The measures autonomously adopted by the Figueres administration also bear the mark of the Monetary Fund "recipe": increased public service rates; taxes, primarily indirect; increased interest rates and credit restrictions; and limits on the public investment program. Some heterodox measures, such as a tax on capital intensive business assets and a so called basic products tax that exempts popular consumption products from taxes, were being questioned by the pressure groups, and it was unclear that they would be approved and put into practice.

The Executive never mentioned the possibility, even temporary, of taxing tourism and nontraditional products, or of resisting the IMF's goals for reducing the deficit.

It is possible that, following the deeply rooted tradition of Costa Rican policy, there will be attempts along the way to stop this massive move toward orthodoxy.

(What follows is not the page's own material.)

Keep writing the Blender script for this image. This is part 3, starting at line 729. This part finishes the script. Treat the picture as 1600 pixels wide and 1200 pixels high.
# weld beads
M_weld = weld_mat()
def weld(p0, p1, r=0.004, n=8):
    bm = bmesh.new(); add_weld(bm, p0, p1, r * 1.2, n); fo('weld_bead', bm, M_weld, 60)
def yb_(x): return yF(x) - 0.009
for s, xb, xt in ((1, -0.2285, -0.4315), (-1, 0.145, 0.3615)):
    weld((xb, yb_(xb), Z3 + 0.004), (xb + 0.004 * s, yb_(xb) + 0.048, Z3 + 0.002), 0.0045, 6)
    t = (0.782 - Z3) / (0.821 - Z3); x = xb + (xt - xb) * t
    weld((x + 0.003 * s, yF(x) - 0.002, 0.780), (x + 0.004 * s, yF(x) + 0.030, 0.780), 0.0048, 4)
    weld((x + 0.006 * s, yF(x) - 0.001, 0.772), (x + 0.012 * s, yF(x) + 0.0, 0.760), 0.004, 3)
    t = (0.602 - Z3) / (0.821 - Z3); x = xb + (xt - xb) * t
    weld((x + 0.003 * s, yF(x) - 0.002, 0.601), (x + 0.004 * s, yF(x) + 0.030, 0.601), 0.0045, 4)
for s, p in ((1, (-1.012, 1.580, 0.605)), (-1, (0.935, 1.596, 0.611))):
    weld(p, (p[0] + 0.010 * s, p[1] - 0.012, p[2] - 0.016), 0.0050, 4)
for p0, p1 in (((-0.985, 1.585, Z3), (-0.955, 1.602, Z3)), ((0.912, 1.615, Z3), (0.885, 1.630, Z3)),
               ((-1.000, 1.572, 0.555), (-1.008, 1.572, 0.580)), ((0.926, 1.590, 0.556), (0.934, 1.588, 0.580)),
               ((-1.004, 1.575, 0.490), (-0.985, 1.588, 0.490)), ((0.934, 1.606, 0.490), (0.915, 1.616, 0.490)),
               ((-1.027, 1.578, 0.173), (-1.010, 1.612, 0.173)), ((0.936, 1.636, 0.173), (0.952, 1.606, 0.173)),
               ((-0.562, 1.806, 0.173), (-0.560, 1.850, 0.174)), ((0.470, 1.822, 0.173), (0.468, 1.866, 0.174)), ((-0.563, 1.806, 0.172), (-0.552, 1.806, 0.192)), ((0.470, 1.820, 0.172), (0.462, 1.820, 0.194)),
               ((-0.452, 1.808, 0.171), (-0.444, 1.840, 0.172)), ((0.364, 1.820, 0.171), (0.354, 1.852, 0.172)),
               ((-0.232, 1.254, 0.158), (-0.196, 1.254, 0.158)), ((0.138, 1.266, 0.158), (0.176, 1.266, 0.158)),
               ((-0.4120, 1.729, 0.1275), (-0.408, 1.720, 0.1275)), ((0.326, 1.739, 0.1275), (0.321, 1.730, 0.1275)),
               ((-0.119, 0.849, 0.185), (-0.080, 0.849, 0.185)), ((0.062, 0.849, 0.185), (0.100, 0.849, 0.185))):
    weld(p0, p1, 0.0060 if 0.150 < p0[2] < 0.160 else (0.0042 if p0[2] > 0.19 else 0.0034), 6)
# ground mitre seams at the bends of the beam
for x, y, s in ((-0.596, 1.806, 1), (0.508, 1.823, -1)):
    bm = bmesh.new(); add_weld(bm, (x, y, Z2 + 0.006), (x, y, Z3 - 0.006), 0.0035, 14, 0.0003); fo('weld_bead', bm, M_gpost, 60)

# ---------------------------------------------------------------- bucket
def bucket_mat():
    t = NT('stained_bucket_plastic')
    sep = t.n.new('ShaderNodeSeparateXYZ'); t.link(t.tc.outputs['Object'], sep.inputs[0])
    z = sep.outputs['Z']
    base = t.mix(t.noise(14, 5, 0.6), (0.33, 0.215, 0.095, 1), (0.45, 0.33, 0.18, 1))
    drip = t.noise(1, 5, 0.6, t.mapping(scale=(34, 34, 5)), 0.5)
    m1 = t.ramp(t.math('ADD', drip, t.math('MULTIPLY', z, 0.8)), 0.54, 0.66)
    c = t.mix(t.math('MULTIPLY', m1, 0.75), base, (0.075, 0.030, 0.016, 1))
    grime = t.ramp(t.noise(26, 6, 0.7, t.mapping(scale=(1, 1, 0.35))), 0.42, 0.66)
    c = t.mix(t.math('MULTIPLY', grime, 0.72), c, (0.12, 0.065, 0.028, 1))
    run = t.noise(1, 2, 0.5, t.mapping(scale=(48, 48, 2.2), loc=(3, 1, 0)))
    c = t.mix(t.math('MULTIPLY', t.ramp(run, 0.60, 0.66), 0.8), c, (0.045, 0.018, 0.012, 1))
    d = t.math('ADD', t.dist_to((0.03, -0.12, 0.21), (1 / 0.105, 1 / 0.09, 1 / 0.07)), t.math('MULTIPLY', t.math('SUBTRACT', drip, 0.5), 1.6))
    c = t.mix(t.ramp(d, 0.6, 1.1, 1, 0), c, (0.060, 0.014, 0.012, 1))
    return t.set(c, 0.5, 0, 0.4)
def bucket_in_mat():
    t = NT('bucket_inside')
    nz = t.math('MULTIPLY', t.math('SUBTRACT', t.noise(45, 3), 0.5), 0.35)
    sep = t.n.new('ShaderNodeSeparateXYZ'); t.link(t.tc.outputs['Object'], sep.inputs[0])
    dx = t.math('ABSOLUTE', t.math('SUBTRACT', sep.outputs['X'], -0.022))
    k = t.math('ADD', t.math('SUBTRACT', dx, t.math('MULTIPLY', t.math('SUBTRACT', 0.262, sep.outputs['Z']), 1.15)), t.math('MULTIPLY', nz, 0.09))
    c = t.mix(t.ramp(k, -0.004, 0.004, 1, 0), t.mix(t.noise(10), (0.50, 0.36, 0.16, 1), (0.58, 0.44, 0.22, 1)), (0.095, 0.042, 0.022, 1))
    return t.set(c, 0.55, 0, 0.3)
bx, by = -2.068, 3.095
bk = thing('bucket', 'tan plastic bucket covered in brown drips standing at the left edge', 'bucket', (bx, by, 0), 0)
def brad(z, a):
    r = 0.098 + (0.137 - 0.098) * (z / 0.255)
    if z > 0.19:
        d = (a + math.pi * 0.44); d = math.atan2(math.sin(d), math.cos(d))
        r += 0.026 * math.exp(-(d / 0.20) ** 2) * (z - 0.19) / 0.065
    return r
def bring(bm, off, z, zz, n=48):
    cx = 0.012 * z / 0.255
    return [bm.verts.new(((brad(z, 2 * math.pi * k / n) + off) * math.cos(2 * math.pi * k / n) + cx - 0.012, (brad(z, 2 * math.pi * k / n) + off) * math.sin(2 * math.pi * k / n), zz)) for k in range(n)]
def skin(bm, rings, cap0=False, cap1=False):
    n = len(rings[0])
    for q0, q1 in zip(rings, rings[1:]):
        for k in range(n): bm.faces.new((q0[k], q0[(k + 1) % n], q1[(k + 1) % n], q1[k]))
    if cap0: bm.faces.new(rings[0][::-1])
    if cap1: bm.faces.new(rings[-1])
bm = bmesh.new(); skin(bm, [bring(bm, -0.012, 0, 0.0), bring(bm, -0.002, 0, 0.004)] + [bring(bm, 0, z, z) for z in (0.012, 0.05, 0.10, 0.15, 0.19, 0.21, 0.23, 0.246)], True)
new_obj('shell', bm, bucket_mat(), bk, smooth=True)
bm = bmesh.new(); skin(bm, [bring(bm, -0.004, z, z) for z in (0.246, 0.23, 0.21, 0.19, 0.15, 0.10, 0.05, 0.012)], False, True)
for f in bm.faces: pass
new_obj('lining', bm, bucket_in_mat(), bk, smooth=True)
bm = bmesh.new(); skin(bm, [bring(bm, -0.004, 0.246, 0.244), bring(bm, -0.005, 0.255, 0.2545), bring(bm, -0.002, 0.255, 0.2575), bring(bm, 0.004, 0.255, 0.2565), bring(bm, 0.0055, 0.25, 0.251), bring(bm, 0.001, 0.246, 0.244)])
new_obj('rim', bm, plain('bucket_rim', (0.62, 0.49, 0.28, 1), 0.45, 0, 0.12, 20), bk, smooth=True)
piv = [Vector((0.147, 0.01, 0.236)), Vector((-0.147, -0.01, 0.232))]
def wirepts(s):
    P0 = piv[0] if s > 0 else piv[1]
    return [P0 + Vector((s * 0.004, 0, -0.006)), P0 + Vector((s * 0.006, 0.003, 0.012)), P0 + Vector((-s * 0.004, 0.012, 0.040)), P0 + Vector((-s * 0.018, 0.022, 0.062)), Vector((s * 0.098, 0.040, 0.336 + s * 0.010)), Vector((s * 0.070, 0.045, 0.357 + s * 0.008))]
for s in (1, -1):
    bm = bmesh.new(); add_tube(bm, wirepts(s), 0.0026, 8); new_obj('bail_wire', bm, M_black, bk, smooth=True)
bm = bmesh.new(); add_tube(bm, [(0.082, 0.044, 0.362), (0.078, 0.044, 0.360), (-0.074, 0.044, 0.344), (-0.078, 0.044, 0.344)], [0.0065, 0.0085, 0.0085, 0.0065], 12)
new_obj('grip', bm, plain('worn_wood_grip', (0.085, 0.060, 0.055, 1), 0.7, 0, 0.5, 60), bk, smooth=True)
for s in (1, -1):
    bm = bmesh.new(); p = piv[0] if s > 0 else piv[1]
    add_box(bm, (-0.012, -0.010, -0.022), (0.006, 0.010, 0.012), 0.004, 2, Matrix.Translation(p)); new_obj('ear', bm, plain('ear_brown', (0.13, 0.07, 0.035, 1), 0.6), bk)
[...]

Perhaps defending the health and education budgets, perhaps saving something of the public investment program, or perhaps putting some obstructions to privatization so it will be less brutal than that practiced in other countries.

End of a Dream

With more or less delay and with "Costa Rican" resistance, the process is now being presented as irreversible. It leans toward increased impoverishment, unemployment and social marginality. In addition, a great question has been raised about the continuation of economic growth. It is significant that 1995 forecasts estimate zero or negative per capita GDP growth.

Figueres' discourse, which emphasized nationally centered economic direction and a capability for strategic design and social responsibility, has fallen by the wayside. Only the memory of a truncated dream or demagogy remains. More than ever before, the economy is being run from IMF and World Bank offices, with the wellbeing of Costa Ricans subordinated to transnational capital.